Jeder Schnitt ist vorgeplant
Die erste größere Baustelle wird es dann voraussichtlich sein, die Leitungen für die Kühlung zu entfernen. Der Druckbehälter, aus dem die Brennelemente entfernt werden, wird nach Angaben von Michels Ende 2023 oder Anfang 2024 abgebaut werden. „Jeder Schnitt ist genau vorgeplant, das ist wirklich Detailarbeit“, sagt Michels. Die Mitarbeiterinnen und Mitarbeiter des Kraftwerks werden dafür weiter im Einsatz sein – außer denjenigen, die nur für den verlängerten Betrieb ihren Renteneintritt verschoben hatten.

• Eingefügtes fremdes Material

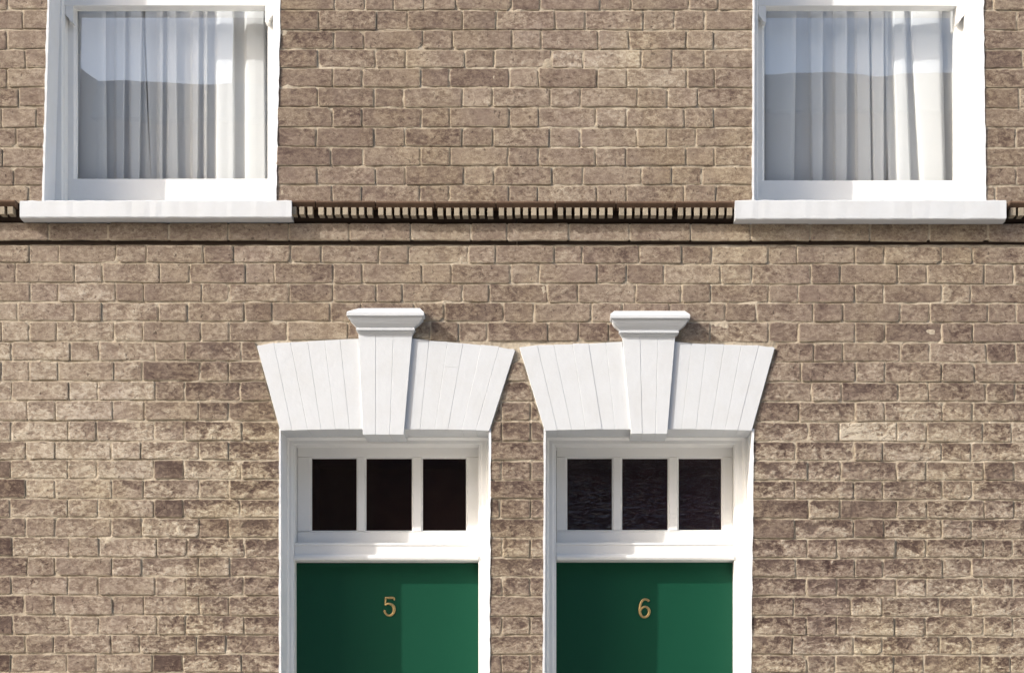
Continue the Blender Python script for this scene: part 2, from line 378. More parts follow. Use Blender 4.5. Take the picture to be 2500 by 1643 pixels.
def brick_mesh(poly, tone, rug, cx, cy):
    # poly: picture units, clockwise on screen; returns verts (local to cx,cy), faces, vertex data
    pts = []
    n = len(poly)
    for i in range(n):
        p0, p, p1 = poly[i-1], poly[i], poly[(i+1)%n]
        def toward(a, b, r):
            L_ = math.hypot(b[0]-a[0], b[1]-a[1]); r = min(r, L_*0.35); return (a[0]+(b[0]-a[0])*r/max(L_,1e-6), a[1]+(b[1]-a[1])*r/max(L_,1e-6))
        big = R() < 0.06
        r = U(6, 10) if big else U(1.2, 3.6)
        pts.append(toward(p, p0, r*U(.7,1.3))); pts.append(toward(p, p1, r*U(.7,1.3)))
        L_ = math.hypot(p1[0]-p[0], p1[1]-p[1])
        if L_ > 60:
            t = U(.35,.65); nx, ny = (p1[1]-p[1])/L_, -(p1[0]-p[0])/L_; j = U(-1.3, .6)
            pts.append((p[0]+(p1[0]-p[0])*t + nx*j, p[1]+(p1[1]-p[1])*t + ny*j))
    pts = [(x+U(-.5,.5), y+U(-.5,.5)) for x, y in pts]
    n = len(pts)
    gx = sum(p[0] for p in pts)/n; gy = sum(p[1] for p in pts)/n
    proud = U(-0.0018, 0.0020); tx, tz = U(-.018,.018), U(-.022,.022)
    ins = U(2.0, 3.4)
    xs = [p[0] for p in pts]; ys = [p[1] for p in pts]
    hw, hh = (max(xs)-min(xs))/2, (max(ys)-min(ys))/2
    V, dat = [], []
    def put(x, y, d, e): V.append(((x-cx)/S, d, -(y-cy)/S)); dat.append((e, tone, rug))
    for x, y in pts: put(x, y, 0.02, 1)
    def dep(x, y): return -proud - tx*(x-gx)/S - tz*(y-gy)/S
    for x, y in pts: put(x, y, dep(x,y)+0.0011, 1)
    for x, y in pts: put(x, y, dep(x,y)+0.0011, 1)
    for x, y in pts:
        ix = gx+(x-gx)*max(0.2, 1-ins/hw); iy = gy+(y-gy)*max(0.2, 1-ins/hh)
        put(ix, iy, dep(ix,iy), 0)
    F = []
    for i in range(n):
        j = (i+1) % n
        F.append((j, n+j, n+i, i)); F.append((2*n+j, 3*n+j, 3*n+i, 2*n+i))
    F.append(tuple(range(4*n-1, 3*n-1, -1)))
    return V, F, dat

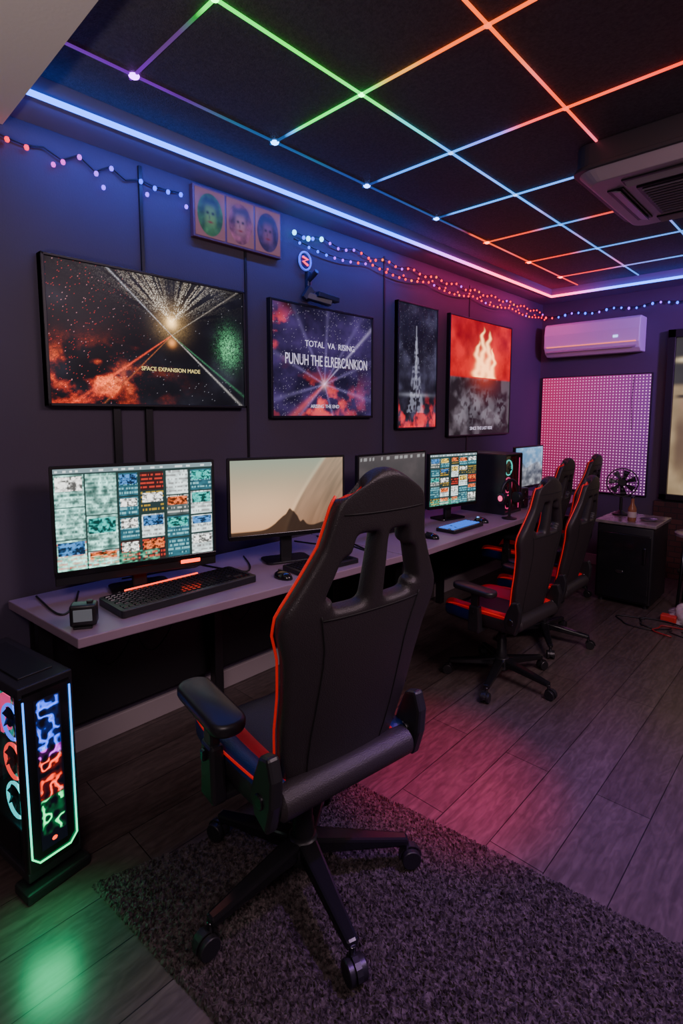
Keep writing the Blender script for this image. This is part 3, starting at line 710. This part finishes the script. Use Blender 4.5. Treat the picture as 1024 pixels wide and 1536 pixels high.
    for i in range(rows):
        hc=HT*(i+.5)/rows
        for j in range(cols):
            uc=abs(-1+2*(j+.5)/cols)
            hi_=.66 if .58<hc<.675 else .5
            if .55<hc<.722 and .12<uc<hi_: continue
            a=i*Wc+j; f.append((a,a+Wc,a+Wc+1,a+1)); mi.append(2 if uc>.7 else 0)
    o=obj('backrest',v,f,[M_leather,M_leather2,M_leather,M_red],e,smooth=True,mi=mi)
    so=o.modifiers.new('solid','SOLIDIFY'); so.thickness=.055; so.offset=-1; so.material_offset=1; so.material_offset_rim=0
    su=o.modifiers.new('sub','SUBSURF'); su.levels=2; su.render_levels=2
    for sg in(-1,1):
        q='left' if sg>0 else 'right'
        tube('back_piping_'+q,[bp(sg*1.0,h,.030,.99) for h in np.linspace(.02,.84,36)],.0036,M_pipe,e,n=6)
        tube('back_seam_'+q,[bp(sg*u_,h,-.0005) for u_,h in((.62,.54),(.58,.50),(.56,.43),(.60,.3),(.64,.15),(.64,.02))],.0022,M_seam,e,n=5,smoothpath=1)
    tube('headrest_seam',[bp(u_,.785,-.0005) for u_ in np.linspace(-.85,.85,12)],.0020,M_seam,e,n=5)
    tube('waist_seam',[bp(u_,.528,-.0005) for u_ in np.linspace(-.60,.60,12)],.0020,M_seam,e,n=5)
    cyl('back_roll',.043,.46,(-.215,0,.485),M_leather,e,rot=(R(90),0,0),bv=.012)
    for sg in(-1,1):
        q='left' if sg>0 else 'right'
        prism('recliner_cover_'+q,[(-.045,-.085),(.02,-.075),(.045,-.03),(.038,.03),(.02,.10),(-.02,.12),(-.048,.07),(-.055,0)],-.018,.018,M_plastic,e,loc=(-.205,sg*.25,.525),rot=(R(90),R(-10),0),bevel=.009)
        cyl('recliner_bolt_'+q,.020,.046,(-.205,sg*.25,.51),M_metal,e,rot=(R(90),0,0),n=16)
        ya=sg*.285
        beam('arm_bracket_'+q,(.02,sg*.08,.405),(.02,ya,.405),.07,.02,.07,.02,M_plastic,e)
        beam('arm_sleeve_'+q,(.02,ya,.395),(.023,ya,.56),.085,.045,.07,.04,M_plastic,e,bevel=.01,up=(0,1,0))
        beam('arm_post_'+q,(.023,ya,.55),(.025,ya,.645),.05,.028,.05,.028,M_plastic,e,bevel=.006,up=(0,1,0))
        box('arm_button_'+q,(.02,.012,.03),(.023,ya+sg*.026,.53),M_gloss,e,bevel=.003)
        prism('arm_pad_'+q,rrect(.29,.10,.045,7),-.018,.018,M_plastic,e,loc=(.03,ya,.66),rot=(0,R(-2),0),bevel=.011,smooth=True)
    for sg in(-1,1): beam('hinge_plate_%d'%(1 if sg>0 else 2),(-.10,sg*.205,.43),(-.22,sg*.21,.48),.012,.06,.012,.06,M_metal,e)
    return e
chair((1.230,1.035,.027),R(172),1.0,R(240),rw=(.56,.80))
chair((1.05,2.70),R(176),.86,R(34),lean=7)
chair((1.0,3.38),R(180),.83,R(50),lean=10)
chair((.60,3.93),R(180),.88,R(10))
chair((.62,4.47),R(180),.88,R(30))

# ------------------------------------------------------------ rug
def rug():
    A=Vector((.75,.57,0));B=Vector((1.03,1.49,0));Cc=Vector((2.75,1.70,0));D=Vector((2.45,.72,0))
    nx,ny=420,230; s,t=np.meshgrid(np.linspace(0,1,nx),np.linspace(0,1,ny))
    P=lambda V:np.array(V)
    p=((1-s)*(1-t))[...,None]*P(A)+((1-s)*t)[...,None]*P(B)+(s*t)[...,None]*P(Cc)+(s*(1-t))[...,None]*P(D)
    ed=np.minimum(np.minimum(s*1.7,(1-s)*1.7),np.minimum(t,1-t)); k=np.clip(ed/.012,0,1)**.5
    r=np.random.RandomState(3)
    z=.003+k*(.004+.015*r.rand(ny,nx)+.006*fbm(s*60,t*36))
    z[0,:]=z[-1,:]=0.001; z[:,0]=z[:,-1]=0.001
    p[...,0]+= (r.rand(ny,nx)-.5)*.006; p[...,1]+=(r.rand(ny,nx)-.5)*.006; p[...,2]=z
    i=np.arange((nx-1)*(ny-1)); a=(i//(nx-1))*nx+i%(nx-1)
    f=np.stack([a,a+1,a+nx+1,a+nx],-1)
    m,nt,b=newmat('shag_rug'); b.inputs['Roughness'].default_value=.95; b.inputs['Specular IOR Level'].default_value=.1
    b.inputs['Sheen Weight'].default_value=.08
    tc=nt.nodes.new('ShaderNodeTexCoord'); n=nt.nodes.new('ShaderNodeTexNoise'); n.inputs['Scale'].default_value=75; n.inputs['Detail'].default_value=4
    cr=nt.nodes.new('ShaderNodeValToRGB'); cr.color_ramp.elements[0].position=.38; cr.color_ramp.elements[0].color=(.022,.017,.017,1); cr.color_ramp.elements[1].position=.66; cr.color_ramp.elements[1].color=(.11,.088,.086,1)
    nt.links.new(tc.outputs['Object'],n.inputs['Vector']); nt.links.new(n.outputs['Fac'],cr.inputs['Fac']); nt.links.new(cr.outputs['Color'],b.inputs['Base Color'])
    obj('shag_rug',p.reshape(-1,3).tolist(),f.tolist(),m)
rug()

# ------------------------------------------------------------ back wall things
e=empty('split_air_conditioner',(.11,BY,2.05))
prof=[(0,0),(-.12,.0),(-.17,.03),(-.20,.08),(-.205,.20),(-.19,.29),(-.16,.31),(0,.31)]
n=len(prof); v=[(x,y,z) for x in(0,.86) for y,z in prof]
f=[tuple(range(n)),tuple(reversed(range(n,2*n)))]+[(i,n+i,n+(i+1)%n,(i+1)%n) for i in range(n)]
o=obj('body',v,f,M_white,e,bevel=.008)
box('louver',(.80,.01,.035),(.43,-.185,.045),mat('louver_grey',(.35,.32,.36),.4),e,rot=(R(-50),0,0),bevel=.003)
box('vent_slot',(.8,.008,.008),(.43,-.203,.085),mat('ac_light_line',(1,.4,.2),emis=(1,.2,.08),es=1.2),e)
box('status_led',(.04,.004,.02),(.66,-.2055,.14),mat('ac_led',(.5,.6,1),emis=(.4,.6,1),es=2),e)
e=empty('led_pegboard',(.03,BY-.003,.72))
PW,PH=1.02,1.14
box('panel',(PW,.02,PH),(PW/2,-.01,PH/2),M_frame,e,bevel=.002)
def peg(s,t):
    c=C(.50,.02,.12)*(1-s[...,None])+C(.20,.04,.26)*s[...,None]; return c*(.4+.7*t[...,None]**.6)
paint('diffuser',PW-.02,PH-.02,30,30,peg,vmat('pegboard_glow',1.0,.6),e,loc=(.01,-.0215,.01))
v=[];f=[];c=[]
for i in range(36):
    for j in range(40):
        x=.022+.028*i;z=.025+.028*j;b=len(v)
        for k in range(6):
            a=k*math.pi/3; v.append((x+.0062*math.cos(a),-.0235,z+.0062*math.sin(a))); q=i/35; c+=[1.0,.22+.28*q,.45+.5*q,1]
        f.append(tuple(b+k for k in range(6)))
o=obj('led_dots',v,f,vmat('peg_dot_emission',1.4),e); at=o.data.color_attributes.new('Col','FLOAT_COLOR','POINT'); at.data.foreach_set('color',c)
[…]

Im Kraftwerk Neckarwestheim I, das EnBW seit 2017 zurückbaut, wurden schon weitere Teile entfernt, zum Beispiel die Turbinen. Der gesamte Rückbau wird sich wahrscheinlich über Jahrzehnte strecken. Außerdem kann ein Teil des Materials nicht einfach entsorgt werden, weil es noch strahlt. Es muss dann ebenso wie die Brennelemente in sicheren Castorbehältern in das Zwischenlager Neckarwestheim gebracht werden. Wo die Abfälle endgültig lagern werden, ist aber noch offen – die Endlagersuche in Deutschland hatte noch keinen Erfolg.